Being Robbed
June 17th, 2007I don’t know how many of you are or have ever been bank tellers or other members of the service industry who are, every day, asked to place their lives on the line for little pay and little or no respect. I am a former bank teller. In 2005 I experienced my first robbery. In 2006 I went through the second, this time as the target.
James Cavallo Jr had pleaded guilty to robbing me, at the bank where I worked. Some might argue that technically he robbed the bank, but the bank didn’t take his note, and the bank didn’t fear for its life. The media coverage has been spectacular, if you’re a Cavallo. First, there was the People magazine article calling his Asst Police Chief dad a “hero” for turning him in when he recognized his son in the surveillance video. My special moment? The back of my head is in the still they show from our cameras. Next we have all of the coverage in out local paper, the latest article on Father’s Day, speaking of daddy’s “tough love” and how Jr has forgiven him for turning him in. Between this article and the last, I discovered that Jr did *not* tell me he had a gun, and also that I laughed when he handed me the note. Funny that. As I recall, he was all coked up at the time–at least, that’s what I was told. I’m sure that “enhances” his memory, though…Not only did his note specify that he had a gun, but while I clamped my jaw shut so tight that I later hurt for DAYS and was so angry that I actually bent the key in the lock getting his longed-for $20s, he insisted that I hurry up, and reminded me more than once that he had a gun. I didn’t laugh. If I had done anything except stay silent and act like a robot bad things would most surely have happened. It must be much easier for his wife to believe I thought it was a joke, and that it never occurred to me that her waste of a husband might also rob my children of their mother, being a mother herself. I wonder how Mr Cavallo Jr would feel if one of his drug buddies held up his wife trying to collect on money he owes? I wonder if he would feel sorry for them, and shake his head sadly, bemoaning how drugs did it all, the way he and his family expect the rest of us to react.
By pleading guilty, Mr Cavallo Jr has “spared” me the inconvenience of appearing in court to testify. In actuality, as both his father and lawyer know, what he has done is AGAIN robbed me, this time of speaking as the victim has the right to do, at his trial.
For fun and giggles, please feel free to read the article at The Morning Call.
I wanted so much to get your name after the robbery so I could apologize for the trauma you went through. I know the terror of victims of robbery and I didnt think for one momoent that you laughed. Nothing I could say could make it up to you.
I am J Cavallo Sr. and I want you to know that I am not amused by what was written in the Morning Call article.
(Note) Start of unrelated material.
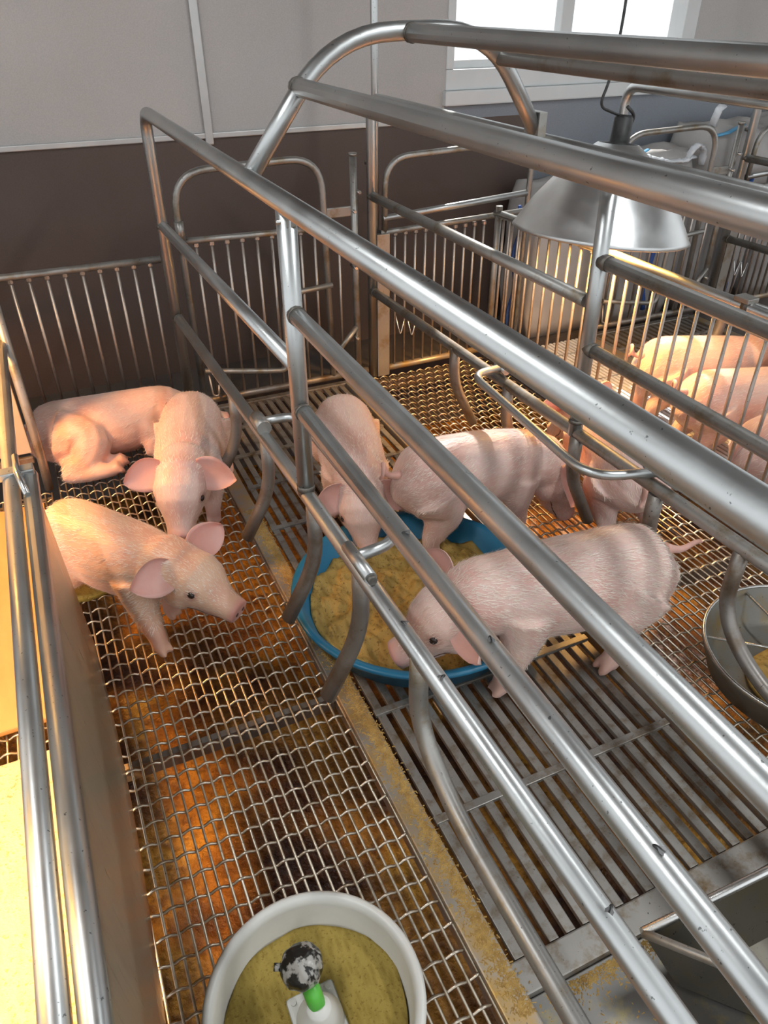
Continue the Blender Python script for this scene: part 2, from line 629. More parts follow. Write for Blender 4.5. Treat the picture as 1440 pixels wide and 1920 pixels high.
def make_crate():
    t = thing('farrowing_crate', (.78, 1.3, 0), 'galvanised tube farrowing crate in the foreground with arched top', 'farrowing crate', 'farrowing crates')
    S, D, FG = M['steel'], M['steel_dull'], M['finger']
    yf = -.55
    lx, rx = .40, 1.16
    # left side
    tube('top_rail', fillet([(.388, 2.62, .0), (.392, 2.615, 1.035), (lx, yf, 1.035)], .07), RT, S, t)
    tube('mid_rail', [(.392, 2.61, .70), (lx, 1.285, .732)], RM, S, t)
    tube('post', [(lx, 1.28, 1.03), (lx, 1.28, .44)], .0185, S, t)
    tube('guard_rail', [(lx, 1.27, .842), (lx, yf, .826)], RM, S, t)
    tube('guard_rail', [(lx, 1.27, .646), (lx, yf, .632)], RM, S, t)
    tube('lower_rail', [(.392, 2.61, .388), (lx, 1.25, .44), (lx, yf, .49)], RM, S, t)
    zl = lambda y: .388 + (2.61 - y) * .036
    for y in (1.90, 1.585, 1.24, .985):
        z = zl(y)
        tube('finger', fillet([(lx, y, z), (lx, y, z - .15), (lx - .078, y + .004, .135)], .07), .0205, FG, t, r2=.016)
    tube('front_guard', fillet([(lx, .74, zl(.74)), (lx, .74, .29), (lx + .005, .60, .205), (lx + .012, yf, .165)], .14, 8), RM, D, t)
    # right side
    tube('top_rail', fillet([(1.165, 2.66, .0), (1.162, 2.65, 1.035), (rx, yf, 1.035)], .07), RT, S, t)
    tube('mid_rail', [(1.162, 2.64, .718), (rx, 1.375, .724)], RM, D, t)
    tube('post', [(rx, 1.36, 1.03), (rx, 1.34, .38)], .0185, S, t)
    tube('guard_rail', [(rx, 1.34, .825), (rx, yf, .825)], RM, D, t)
    tube('guard_rail', [(rx, 1.34, .617), (rx, yf, .61)], RM, D, t)
    tube('lower_rail', [(1.162, 2.65, .366), (rx, .72, .398), (rx, yf, .41)], RM, D, t)
    for y in (1.98, 1.66, 1.33, 1.03):
        tube('finger', fillet([(rx, y, .38), (rx, y, .26), (rx + .085, y - .004, .09)], .07), .0205, FG, t, r2=.016)
    tube('front_guard', fillet([(rx, .78, .39), (rx, .78, .22), (rx - .004, .64, .13), (rx - .01, yf, .10)], .14, 8), RM, FG, t)
    # arch and roof rails
    tube('arch', fillet([(.405, 1.50, 1.04), (.60, 1.55, 1.262), (.955, 1.57, 1.268), (1.15, 1.63, 1.045)], .13, 8), .0175, S, t)
    tube('roof_rail', [(.52, 1.54, 1.180), (.52, yf, 1.178)], RM, S, t)
    tube('roof_rail', [(.765, 1.555, 1.262), (.765, yf, 1.262)], RM, S, t)
    tube('roof_rail', [(.995, 1.575, 1.212), (.995, yf, 1.212)], .015, D, t)
    # bow bars bulging inwards
    tube('bow_bar', fillet([(lx - .006, 1.61, .455), (lx + .09, 1.60, .46), (lx + .10, 1.02, .462), (lx - .006, 1.0, .468)], .10), .0115, S, t)
    tube('bow_bar', fillet([(rx + .006, 1.72, .412), (rx - .115, 1.68, .43), (rx - .155, 1.09, .43), (rx + .005, 1.05, .425)], .11), .0115, S, t)
    tube('pivot_sleeve', [(lx - .004, 1.035, .470), (lx - .004, .925, .474)], .0125, S, t)
    tube('pivot_pin', [(lx - .004, .93, .474), (lx - .004, .915, .4745)], .0085, M['weld'], t)
    tube('pivot_sleeve', [(rx + .012, 1.09, .424), (rx + .012, .985, .424)], .0125, S, t)
    tube('pivot_sleeve', [(lx - .002, 1.645, .452), (lx - .002, 1.575, .454)], .0185, D, t)
    tube('pivot_sleeve', [(rx + .01, 1.745, .412), (rx + .01, 1.69, .412)], .0125, S, t)
    # weld collars
    W = M['weld']
    for a, b, r in (((lx, 1.262, .842), (lx, 1.252, .842), .0185), ((lx, 1.262, .646), (lx, 1.252, .646), .0185),
                    ((lx, 1.28, .465), (lx, 1.28, .452), .0200), ((.52, 1.53, 1.18), (.52, 1.52, 1.18), .0182),
                    ((.765, 1.545, 1.262), (.765, 1.535, 1.262), .0182), ((rx, 1.345, .825), (rx, 1.318, .825), .0182),
                    ((rx, 1.345, .617), (rx, 1.318, .617), .0182), ((rx, 1.342, .425), (rx, 1.342, .415), .0200),
                    ((1.162, 2.63, .366), (1.162, 2.62, .366), .019), ((.392, 2.60, .389), (.392, 2.59, .389), .019)):
        tube('weld_bead', [a, b], r, W, t)
    # bracket plates with bolts on top of posts and arch foot
    box('bracket', lx - .006, lx + .012, 1.262, 1.305, .995, 1.018, M['steel_dull'], t, .002)
    o = tube('bolt', [(lx - .022, 1.272, 1.005), (lx + .022, 1.272, 1.005)], .0045, M['rim'], t, 8)
    box('bracket', 1.128, 1.15, 1.60, 1.66, 1.03, 1.10, M['steel_dull'], t, .002)
    for (x, z, y) in ((.392, .70, 2.60), (1.162, .718, 2.63), (1.165, .83, 2.655)):
        tube('band_clamp', [(x, y + .012, z - .006), (x, y + .012, z + .006)], .0215, M['weld'], t)
    return t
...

My thoughts on Jr’s future are not the same as most of the family. You see, I have seen the terror in victims and when I do I get so angry that someone would put another person through that.
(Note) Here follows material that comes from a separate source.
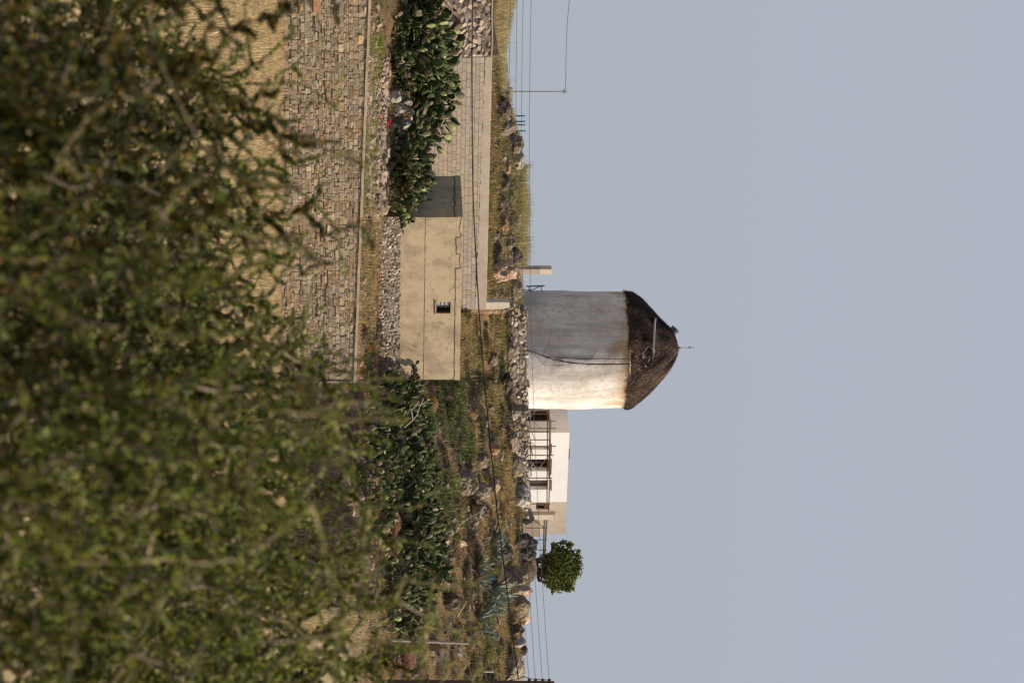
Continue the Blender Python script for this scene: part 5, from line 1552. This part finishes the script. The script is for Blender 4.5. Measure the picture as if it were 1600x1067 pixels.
def tree():
    D = 148.0; base = P(876, 826, D)
    base.z = gz(base.x, base.y) - .1
    root = empty('windswept_tree', base); tag(root, 'low windswept green tree on the skyline beyond the houses', 'tree')
    rs = np.random.RandomState(44); s = D / F
    def L(u, v, dd=0): p = P(u, v, D) - base; return np.array([p.x, p.y + dd, p.z])
    lobes = [((858, 876), 9, 8), ((850, 890), 7, 6), ((868, 892), 10, 12), ((880, 880), 14, 13), ((890, 900), 13, 11), ((902, 888), 14, 14), ((913, 874), 12, 14), ((918, 888), 8, 10), ((906, 860), 14, 10), ((890, 864), 12, 10), ((876, 903), 9, 8), ((848, 880), 5, 6), ((872, 862), 12, 10), ((884, 872), 22, 20), ((896, 880), 18, 18), ((872, 880), 16, 16), ((884, 852), 16, 8), ((852, 866), 6, 5), ((897, 846), 12, 7), ((876, 848), 10, 6), ((921, 864), 6, 6), ((861, 904), 4, 4)]
    tips = []
    for (u, v), a, b in lobes:
        c = L(u, v); n = int(a * b * 1.3)
        q = rs.normal(0, 1, (n, 3)); q /= np.linalg.norm(q, axis=1)[:, None]; q *= (rs.rand(n) ** .45)[:, None]
        q += rs.normal(0, .16, (n, 3))
        q *= np.array([a * s, a * s * 1.0, b * s]); q[:, 1] *= 1.1
        tips.append(c + q + np.array([0, rs.uniform(-.35, .35), 0]))
    tips = np.concatenate(tips)
    stems = [(0, [L(874, 838), L(872, 850), L(868, 862), L(862, 872)]), (0, [L(878, 840, .1), L(882, 854, .1), L(890, 866), L(900, 878)]), (0, [L(876, 842, -.1), L(876, 858, -.2), L(878, 874, -.2)])]
    arr, par, ti = skeleton(rs, tips, [np.array([0, 0, 0.])], stems)
    mb = MB(); skin(mb, arr, par, ti, .006, .09, (.13, .10, .075), .45); mb.build('trunk', M_bark, root, smooth=True)
    mb = MB(); leaves_on(mb, arr, par, ti, rs, 52, .056, .62, [(.24, .29, .065), (.32, .37, .09), (.18, .22, .05), (.38, .38, .13)], back=4)
    mb.build('crown', M_leaf, root)
tree()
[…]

I hope you are not offended by my post. I dont expect any leniancy on Jr’s behalf. Even one day less than he deserves would be a mockery of the justice system.
Was it the Cocaine, my failures as a father, etc? that caused him to do this? I personally believe that everyone, no matter what the circumstances, must answer for the decisions they make in life.
The only reason I have been allowing the press to run these stories is that I have received hundreds of letters and emails from families who’s loved ones are struggling with addiction and how this story inspired them to take drastic measures to confront their loved ones addictions.
The only hero in this story is You. I wanted so much in the beginning to get your name so I could apoligize for what he did, but they said it was inappropriate to contact you. I agreed because I didnt want you to think I was terrorizing you.
I have been in law enforcement for over 20 years. I have always been motivated by the victims in any case, to hunt down the defendant and prosecute him or her for their acts. Unfortunately in this case the defendant was my son.
Again, I am truly sorry for what he did to you.
Well Mr Cavallo Sr, if this is actually you, I appreciate that you’ve taken the time to locate a post regarding your son, and for your apology on his behalf.
I’m well aware of your daughter-in-law’s connection to my former employer. That has been the only reason that in my continued anger I haven’t written a letter to the paper. Not that it likely would be published, knowing the fabulous MCall.
To you I apologize for my sarcasm. I have no illusions that I still carry a great deal of anger over this short moment a year ago. If something good is truly coming out of this, allowing other people to take action in their lives, ultimately it will make the world a better place.
For my part, I will simply stay out of the banking industry.
It really is me. There is no need for you to apologize! I can understand your frustration. If there is anything I can do for you don’t hesitate to ask. I wish you and your family the best life can bring.